— Start Task data —

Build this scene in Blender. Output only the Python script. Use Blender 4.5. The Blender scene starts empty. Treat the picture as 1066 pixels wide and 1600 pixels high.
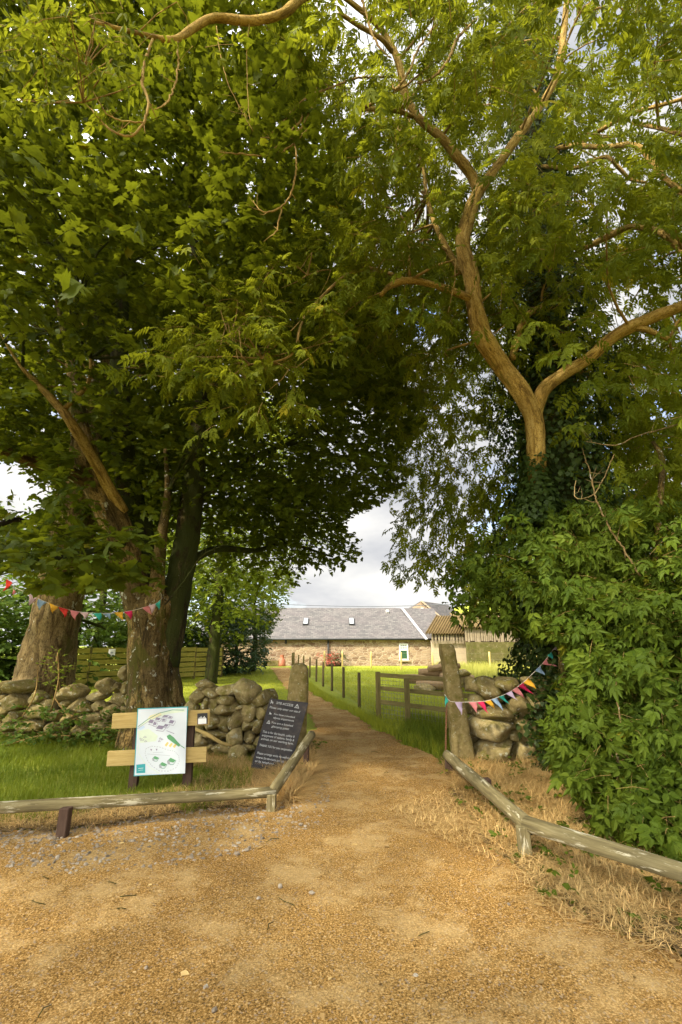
import bpy, math, random
import numpy as np
from math import radians as R, sin, cos, pi
from mathutils import Vector, Matrix

random.seed(7); rng = np.random.default_rng(7)
S = bpy.context.scene
COL = S.collection

# ------------------------------------------------------------------ camera, sky, sun, exposure
F, PITCH, EYE = 740.0, R(15.7), 1.6
cd = bpy.data.cameras.new('camera'); cam = bpy.data.objects.new('camera', cd); COL.objects.link(cam)
cd.sensor_fit = 'VERTICAL'; cd.sensor_height = 36; cd.lens = F/1600*36
cd.clip_start = 0.05; cd.clip_end = 3000
cam.location = (0, 0, EYE); cam.rotation_euler = (pi/2 + PITCH, 0, 0)
S.camera = cam

SUN_AZ, SUN_EL = R(230), R(45)          # compass-style azimuth from +Y towards +X
SUN_STRENGTH, SKY_STRENGTH, EXPOSURE = 3.4, 0.15, 1.6
S.view_settings.view_transform = 'Standard'; S.view_settings.look = 'None'
S.view_settings.exposure = EXPOSURE; S.view_settings.gamma = 1.0
S.cycles.use_denoising = True
S.cycles.max_bounces = 8; S.cycles.diffuse_bounces = 5; S.cycles.glossy_bounces = 2
S.cycles.transmission_bounces = 5; S.cycles.transparent_max_bounces = 4
S.cycles.sample_clamp_indirect = 6

w = bpy.data.worlds.new('World'); S.world = w; w.use_nodes = True
nt = w.node_tree; nt.nodes.clear()
def wn(t, **k):
    n = nt.nodes.new(t)
    for a, v in k.items(): setattr(n, a, v)
    return n
sky = wn('ShaderNodeTexSky', sky_type='NISHITA', sun_disc=False, sun_elevation=SUN_EL, sun_rotation=SUN_AZ)
tc = wn('ShaderNodeTexCoord'); mp = wn('ShaderNodeMapping')
mp.inputs['Scale'].default_value = (1, 1, 2.6); mp.inputs['Location'].default_value = (0.31, 0.12, 0.0)
n1 = wn('ShaderNodeTexNoise'); n1.inputs['Scale'].default_value = 2.0; n1.inputs['Detail'].default_value = 9; n1.inputs['Roughness'].default_value = .56
n2 = wn('ShaderNodeTexNoise'); n2.inputs['Scale'].default_value = 3.4; n2.inputs['Detail'].default_value = 7
r1 = wn('ShaderNodeValToRGB'); r1.color_ramp.elements[0].position = .32; r1.color_ramp.elements[1].position = .44
r2 = wn('ShaderNodeValToRGB'); r2.color_ramp.elements[0].position = .36; r2.color_ramp.elements[1].position = .62
r2.color_ramp.elements[0].color = (1.35, 1.39, 1.5, 1); r2.color_ramp.elements[1].color = (2.5, 2.45, 2.33, 1)
mx = wn('ShaderNodeMix', data_type='RGBA'); bg = wn('ShaderNodeBackground'); wo = wn('ShaderNodeOutputWorld')
L = nt.links.new
L(tc.outputs['Generated'], mp.inputs['Vector']); L(mp.outputs[0], n1.inputs['Vector']); L(mp.outputs[0], n2.inputs['Vector'])
L(n1.outputs['Fac'], r1.inputs['Fac']); L(n2.outputs['Fac'], r2.inputs['Fac'])
# clouds on the sun's side are several times brighter than those opposite it
dt = wn('ShaderNodeVectorMath', operation='DOT_PRODUCT'); L(tc.outputs['Generated'], dt.inputs[0])
dt.inputs[1].default_value = (sin(SUN_AZ)*cos(SUN_EL), cos(SUN_AZ)*cos(SUN_EL), sin(SUN_EL))
rg = wn('ShaderNodeMapRange', interpolation_type='SMOOTHSTEP'); L(dt.outputs['Value'], rg.inputs['Value'])
rg.inputs['From Min'].default_value = .15; rg.inputs['From Max'].default_value = .95; rg.inputs['To Min'].default_value = 1.0; rg.inputs['To Max'].default_value = 6.0
cs = wn('ShaderNodeVectorMath', operation='SCALE'); L(r2.outputs['Color'], cs.inputs[0]); L(rg.outputs[0], cs.inputs['Scale'])
L(r1.outputs['Color'], mx.inputs['Factor']); L(sky.outputs[0], mx.inputs[6]); L(cs.outputs[0], mx.inputs[7])
L(mx.outputs[2], bg.inputs['Color']); bg.inputs['Strength'].default_value = SKY_STRENGTH; L(bg.outputs[0], wo.inputs['Surface'])

ld = bpy.data.lights.new('sun', 'SUN'); sun = bpy.data.objects.new('sun', ld); COL.objects.link(sun)
ld.energy = SUN_STRENGTH; ld.angle = R(3.2); ld.color = (1.0, .90, .70)
sd = Vector((sin(SUN_AZ)*cos(SUN_EL), cos(SUN_AZ)*cos(SUN_EL), sin(SUN_EL)))
sun.rotation_euler = (-sd).to_track_quat('-Z', 'Y').to_euler(); sun.location = (0, 0, 30)

# ------------------------------------------------------------------ survey helpers (photo pixel -> place)
SP, CP = sin(PITCH), cos(PITCH)
def ray(x, y):
    up = (800-y)/F
    return (x-533)/F, CP - SP*up, SP + CP*up
def P(x, y, Y):
    a, b, c = ray(x, y); t = Y/b
    return np.array((a*t, Y, EYE + c*t))
def G(x, y, z=0.0):
    a, b, c = ray(x, y); t = (z-EYE)/c
    return np.array((a*t, b*t, z))
def proj(p):
    p = np.atleast_2d(p); X, Y, Z = p[:, 0], p[:, 1], p[:, 2]-EYE
    fw = CP*Y + SP*Z; up = -SP*Y + CP*Z
    f2 = np.where(fw > .05, fw, .05)
    return np.stack((533 + F*X/f2, 800 - F*up/f2, fw), 1)
def inpoly(x, y, poly):
    poly = np.asarray(poly, float); x = np.asarray(x, float); y = np.asarray(y, float)
    r = np.zeros(x.shape, bool); j = len(poly)-1
    for i in range(len(poly)):
        xi, yi = poly[i]; xj, yj = poly[j]
        c = ((yi > y) != (yj > y)) & (x < (xj-xi)*(y-yi)/((yj-yi) if yj != yi else 1e-9) + xi)
        r ^= c; j = i
    return r
def unit(v):
    v = np.asarray(v, float); n = np.linalg.norm(v, axis=-1, keepdims=True); return v/np.maximum(n, 1e-9)
class Wob:                                  # smooth 3-D noise as a sum of random waves
    def __init__(s, seed, f=1.0, n=10):
        g = np.random.default_rng(seed); s.k = g.normal(size=(n, 3))*f*np.exp(g.uniform(-.5, .7, (n, 1))); s.p = g.uniform(0, 6.28, n)
    def __call__(s, p): return np.sin(np.asarray(p) @ s.k.T + s.p).mean(-1)*1.6

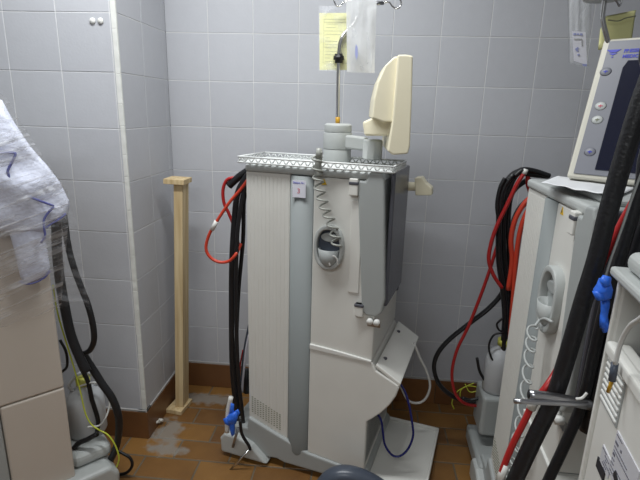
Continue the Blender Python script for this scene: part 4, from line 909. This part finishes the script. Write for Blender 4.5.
# cling film round the upper part
def filmgrid(A, B, n, m, amp, seed):
    rows = []; A = [Vector(x) for x in A]; B = [Vector(x) for x in B]
    for j in range(m + 1):
        t = j / m; rr = []
        for i in range(n + 1):
            s = i / n
            p = along(A, s).lerp(along(B, s), t)
            p += Vector((0.5, -0.8, 0.1)) * amp * noise.noise(Vector((s * 6, t * 9, seed)))
            rr.append(p)
        rows.append(rr)
    return rows
cf = MB()
cf.sheet(filmgrid(ld([(0.2013,0.115,1.278),(0.0655,0.115,1.2304),(0.0356,0.115,1.1601),(0.0029,0.115,1.0892),(-0.0404,0.115,1.0048)]), ld([(0.2513,0.1,0.9351),(0.0972,0.1,0.921),(0.0606,0.1,0.9205),(0.0181,0.1,0.9194),(-0.0355,0.1,0.9169)]), 26, 22, 0.010, 1))
cf.sheet(filmgrid(ld([(0.2513,0.1,0.9351),(0.0972,0.1,0.921),(0.0606,0.1,0.9205),(0.0181,0.1,0.9194),(-0.0355,0.1,0.9169)]), ld([(0.2837,0.012,0.6842),(0.1154,0.012,0.6523),(0.0738,0.012,0.6601),(0.0262,0.012,0.6642),(-0.0163,0.012,0.6703)]), 26, 24, 0.006, 2))
cf.mi = 1
cf.sheet(filmgrid(ld([(-0.0368,0.04,0.937),(-0.0491,0.04,0.9408),(-0.064,0.04,0.9444),(-0.0674,0.04,0.9547)]), ld([(-0.0146,0.02,0.6735),(-0.0376,0.02,0.6763),(-0.0642,0.02,0.6845),(-0.0894,0.02,0.6414)]), 12, 26, 0.008, 4))
cfo = cf.build('cling_film', [M['cling'], M['cling2']]); tag(cfo, 'crinkled clear cling film wrapped round the upper part of the left machine', 'plastic film')

# ---- small things
bd = thing('wooden_bracket', 'pale wooden board with short end pieces standing upright in the corner', 'board', (-0.12, -0.18, 0))
q = MB(); q.box(-0.0165, 0.0165, -0.02, 0.045, 0.018, 0.943); o = q.build('upright_board', M['wood'], bd, bevel=0.0015); o.rotation_euler = (0, R(2.6), 0); o.location = (0.012, 0, 0)
q = MB(); q.box(-0.040, 0.036, -0.034, 0.05, -0.009, 0.009); o = q.build('end_piece', M['wood'], bd, bevel=0.001); o.location = (0.046, 0, 0.952); o.rotation_euler = (0, R(1.5), 0)
q = MB(); q.box(-0.034, 0.034, -0.045, 0.05, 0.0, 0.017); o = q.build('end_piece', M['wood'], bd, bevel=0.001); o.location = (0.004, 0.0, 0.001); o.rotation_euler = (0, 0, R(-8))
for i, (p, lab) in enumerate(zip([(-0.2345,-0.377,1.4551),(-0.2093,-0.377,1.4554)], ('left one of two round white wall plugs on the pillar tiles', 'right one of two round white wall plugs on the pillar tiles'))):
    q = MB(); q.lathe([(0.0, 0.0), (0.0095, 0.0), (0.0085, -0.003), (0.0, -0.004)], (0, 0, 0), axis='y', n=20)
    o = q.build('wall_plug', M['hwhite']); o.location = p; tag(o, lab, 'wall plug', 'round white wall plugs on the pillar')
cr = MB()
for i in range(7):
    c = Vector((random.uniform(-0.012, 0.012), random.uniform(-0.016, 0.012), random.uniform(0.004, 0.022)))
    cr.lathe([(0.0, -0.006), (0.006, -0.004), (0.008, 0.0), (0.005, 0.004), (0.0, 0.006)], c, n=7)
o = cr.build('plaster_crumb', M['crumb']); o.location = (-0.1529,-0.3,0.0468)[0:2] + (0.0025,); tag(o, 'small white lump of plaster on the floor beside the pillar skirting', 'plaster lump')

— End Task data —

Only the lines from the start of the records to the one containing "S.cycles.sample_clamp_indirect = 6" should be repeated, exactly and with both ends kept; drop any pictures.

Task solution =>
Build this scene in Blender. Output only the Python script. Use Blender 4.5. The Blender scene starts empty. Treat the picture as 1066 pixels wide and 1600 pixels high.
import bpy, math, random
import numpy as np
from math import radians as R, sin, cos, pi
from mathutils import Vector, Matrix

random.seed(7); rng = np.random.default_rng(7)
S = bpy.context.scene
COL = S.collection

# ------------------------------------------------------------------ camera, sky, sun, exposure
F, PITCH, EYE = 740.0, R(15.7), 1.6
cd = bpy.data.cameras.new('camera'); cam = bpy.data.objects.new('camera', cd); COL.objects.link(cam)
cd.sensor_fit = 'VERTICAL'; cd.sensor_height = 36; cd.lens = F/1600*36
cd.clip_start = 0.05; cd.clip_end = 3000
cam.location = (0, 0, EYE); cam.rotation_euler = (pi/2 + PITCH, 0, 0)
S.camera = cam

SUN_AZ, SUN_EL = R(230), R(45)          # compass-style azimuth from +Y towards +X
SUN_STRENGTH, SKY_STRENGTH, EXPOSURE = 3.4, 0.15, 1.6
S.view_settings.view_transform = 'Standard'; S.view_settings.look = 'None'
S.view_settings.exposure = EXPOSURE; S.view_settings.gamma = 1.0
S.cycles.use_denoising = True
S.cycles.max_bounces = 8; S.cycles.diffuse_bounces = 5; S.cycles.glossy_bounces = 2
S.cycles.transmission_bounces = 5; S.cycles.transparent_max_bounces = 4
S.cycles.sample_clamp_indirect = 6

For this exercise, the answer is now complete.